#### [Work required]
Extract each line of the material that follows exactly and omit its pictures.

** start of Supplied information **

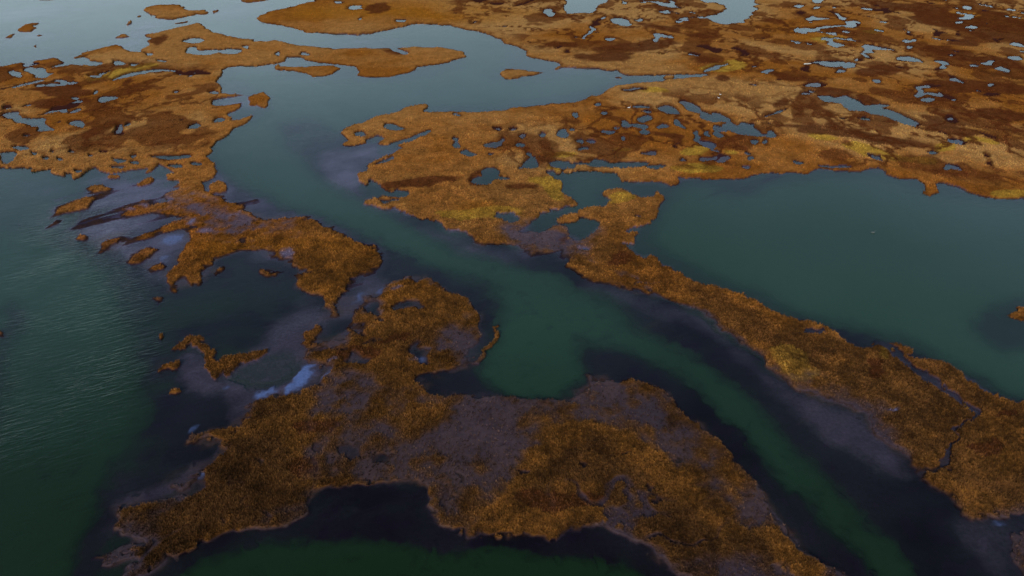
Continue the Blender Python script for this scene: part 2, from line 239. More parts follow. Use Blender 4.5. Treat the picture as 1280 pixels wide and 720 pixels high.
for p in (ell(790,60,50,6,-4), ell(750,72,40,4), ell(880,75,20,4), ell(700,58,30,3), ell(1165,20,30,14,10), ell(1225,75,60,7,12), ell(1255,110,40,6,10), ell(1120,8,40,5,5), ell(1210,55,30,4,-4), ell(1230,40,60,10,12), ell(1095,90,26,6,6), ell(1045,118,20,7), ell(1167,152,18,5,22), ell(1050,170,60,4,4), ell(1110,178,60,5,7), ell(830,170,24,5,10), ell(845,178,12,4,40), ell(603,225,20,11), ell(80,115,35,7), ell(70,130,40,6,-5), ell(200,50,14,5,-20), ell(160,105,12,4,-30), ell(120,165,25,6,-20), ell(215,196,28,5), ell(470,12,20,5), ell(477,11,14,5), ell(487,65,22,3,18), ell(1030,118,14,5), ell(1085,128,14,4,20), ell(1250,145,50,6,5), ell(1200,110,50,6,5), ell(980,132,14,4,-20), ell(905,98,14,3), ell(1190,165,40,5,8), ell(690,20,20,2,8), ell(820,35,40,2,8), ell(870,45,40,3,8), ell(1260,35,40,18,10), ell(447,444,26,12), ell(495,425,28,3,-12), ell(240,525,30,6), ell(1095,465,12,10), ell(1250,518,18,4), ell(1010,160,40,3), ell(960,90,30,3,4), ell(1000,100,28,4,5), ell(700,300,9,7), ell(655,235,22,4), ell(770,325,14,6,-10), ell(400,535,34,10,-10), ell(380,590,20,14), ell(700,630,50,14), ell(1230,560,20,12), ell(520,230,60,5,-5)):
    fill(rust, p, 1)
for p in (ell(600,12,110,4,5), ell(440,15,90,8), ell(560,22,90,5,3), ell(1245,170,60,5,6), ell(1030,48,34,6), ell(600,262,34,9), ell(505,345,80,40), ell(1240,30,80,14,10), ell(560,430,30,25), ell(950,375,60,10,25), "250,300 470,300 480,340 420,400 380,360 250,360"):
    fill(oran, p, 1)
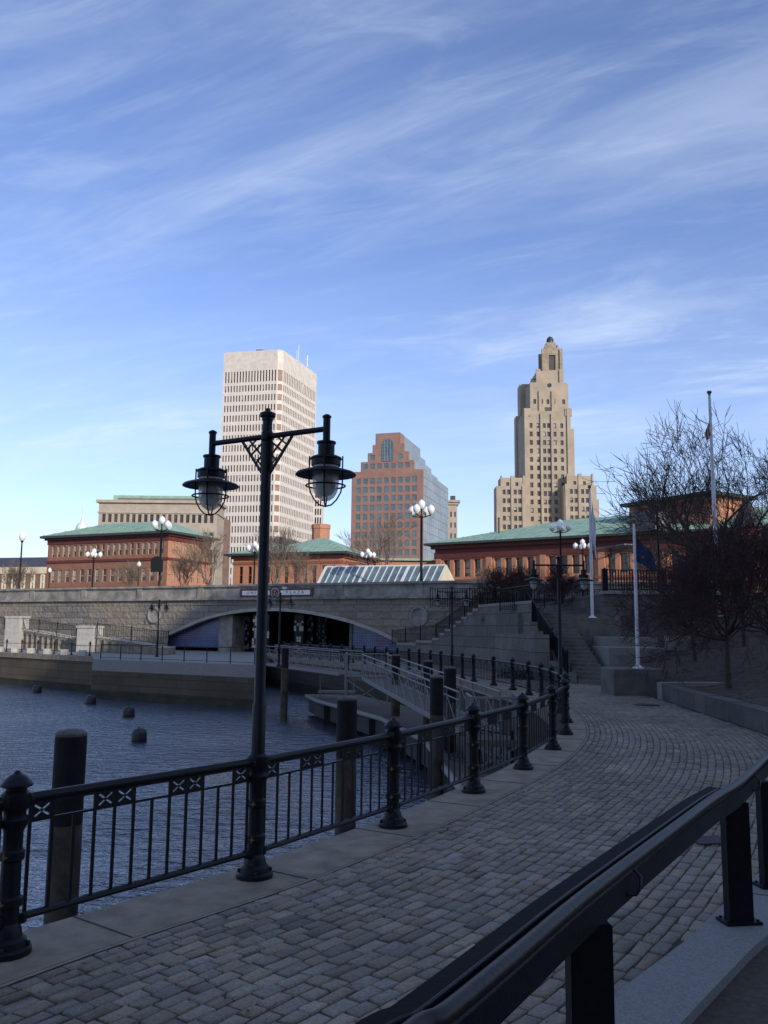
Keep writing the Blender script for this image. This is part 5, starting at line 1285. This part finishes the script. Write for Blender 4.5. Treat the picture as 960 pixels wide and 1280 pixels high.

** end of Supplied information **

#### [Solution to the problem]
Continue the Blender Python script for this scene: part 2, from line 239. More parts follow. Use Blender 4.5. Treat the picture as 1280 pixels wide and 720 pixels high.
for p in (ell(790,60,50,6,-4), ell(750,72,40,4), ell(880,75,20,4), ell(700,58,30,3), ell(1165,20,30,14,10), ell(1225,75,60,7,12), ell(1255,110,40,6,10), ell(1120,8,40,5,5), ell(1210,55,30,4,-4), ell(1230,40,60,10,12), ell(1095,90,26,6,6), ell(1045,118,20,7), ell(1167,152,18,5,22), ell(1050,170,60,4,4), ell(1110,178,60,5,7), ell(830,170,24,5,10), ell(845,178,12,4,40), ell(603,225,20,11), ell(80,115,35,7), ell(70,130,40,6,-5), ell(200,50,14,5,-20), ell(160,105,12,4,-30), ell(120,165,25,6,-20), ell(215,196,28,5), ell(470,12,20,5), ell(477,11,14,5), ell(487,65,22,3,18), ell(1030,118,14,5), ell(1085,128,14,4,20), ell(1250,145,50,6,5), ell(1200,110,50,6,5), ell(980,132,14,4,-20), ell(905,98,14,3), ell(1190,165,40,5,8), ell(690,20,20,2,8), ell(820,35,40,2,8), ell(870,45,40,3,8), ell(1260,35,40,18,10), ell(447,444,26,12), ell(495,425,28,3,-12), ell(240,525,30,6), ell(1095,465,12,10), ell(1250,518,18,4), ell(1010,160,40,3), ell(960,90,30,3,4), ell(1000,100,28,4,5), ell(700,300,9,7), ell(655,235,22,4), ell(770,325,14,6,-10), ell(400,535,34,10,-10), ell(380,590,20,14), ell(700,630,50,14), ell(1230,560,20,12), ell(520,230,60,5,-5)):
    fill(rust, p, 1)
for p in (ell(600,12,110,4,5), ell(440,15,90,8), ell(560,22,90,5,3), ell(1245,170,60,5,6), ell(1030,48,34,6), ell(600,262,34,9), ell(505,345,80,40), ell(1240,30,80,14,10), ell(560,430,30,25), ell(950,375,60,10,25), "250,300 470,300 480,340 420,400 380,360 250,360"):
    fill(oran, p, 1)
Keep writing the Blender script for this image. This is part 5, starting at line 1285. This part finishes the script. Write for Blender 4.5. Treat the picture as 960 pixels wide and 1280 pixels high.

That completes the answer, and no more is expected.